Highlights
- Suncorp (ASX:SUN) records an 89% increase in statutory net profit for HY25.
- A significant cash return of $3.22 per share announced after the sale of Suncorp Bank.
- Strong growth across consumer and commercial insurance divisions despite rising claims costs.
Suncorp Group Ltd (ASX:SUN) saw its share price soar by more than 4% following the release of its first-half financial results for FY25, with a remarkable 89% jump in statutory net profit. The company, which operates an extensive range of insurance brands such as Suncorp, AAMI, GIO, Apia, and Vero, posted impressive results for the six months ending 31 December 2024.
One of the key drivers of the surge in profit was the growth in general insurance gross written premiums (GWP), which rose 8.9% to $7.8 billion. Additionally, the insurance giant benefited from lower-than-expected natural hazard costs, which were $277 million below its allowance, totaling $503 million. Cash earnings saw a 30% increase, reaching $860 million. The company also reported strong returns from its investments, totaling $374 million, though slightly down from last year’s $396 million.

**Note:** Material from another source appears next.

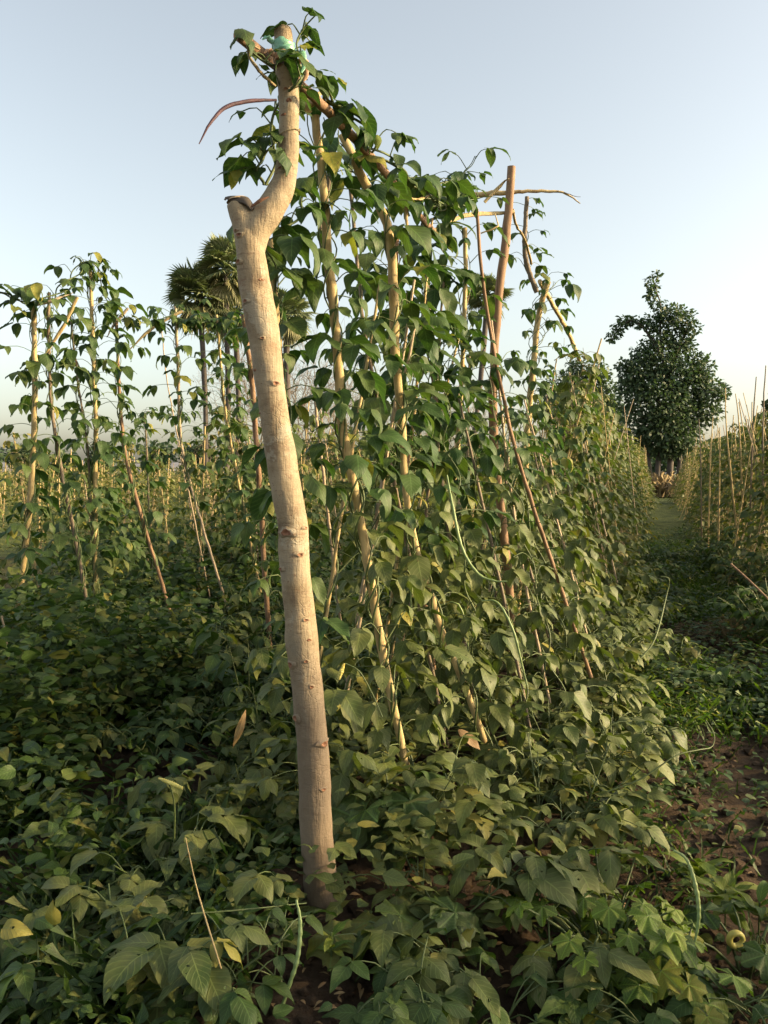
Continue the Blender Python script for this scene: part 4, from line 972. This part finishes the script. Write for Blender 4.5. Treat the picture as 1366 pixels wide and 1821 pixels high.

In addition to these impressive financials, Suncorp revealed substantial returns for shareholders. Investors will receive a $0.41 ordinary dividend per share and a special dividend of $0.22 per share, along with a capital return of $3.00 per share. This total payout of $3.22 per share stems from the $4.1 billion in proceeds from the sale of Suncorp Bank to ANZ Group Holdings Ltd (ASX:ANZ), finalized on 31 July 2024. The one-off gain from the sale amounted to $252 million, significantly boosting the company’s statutory profit.
The company's consumer insurance division reported a notable 10.2% growth in GWP, with an 8.9% increase in average written premiums for motor insurance. The division’s profit after tax more than doubled to $423 million. Meanwhile, the commercial and personal injury insurance segments also posted growth, with GWP up 9.7%, although claims costs increased by 10% due to portfolio expansion and a shift in product mix.
Suncorp’s New Zealand business performed strongly, with net profit after tax increasing from NZ$80 million to NZ$229 million, bolstered by favorable claims conditions and prior price hikes. The sale of its New Zealand life business to Resolution Life for NZ$410 million, completed in January 2025, further adds to the company’s cash reserves.
Looking ahead, Suncorp expects mid-to-high single-digit GWP growth, with pricing pressures easing in certain markets, particularly in New Zealand. The company’s focus on maintaining a sustainable return on equity positions it well for continued growth in the coming periods.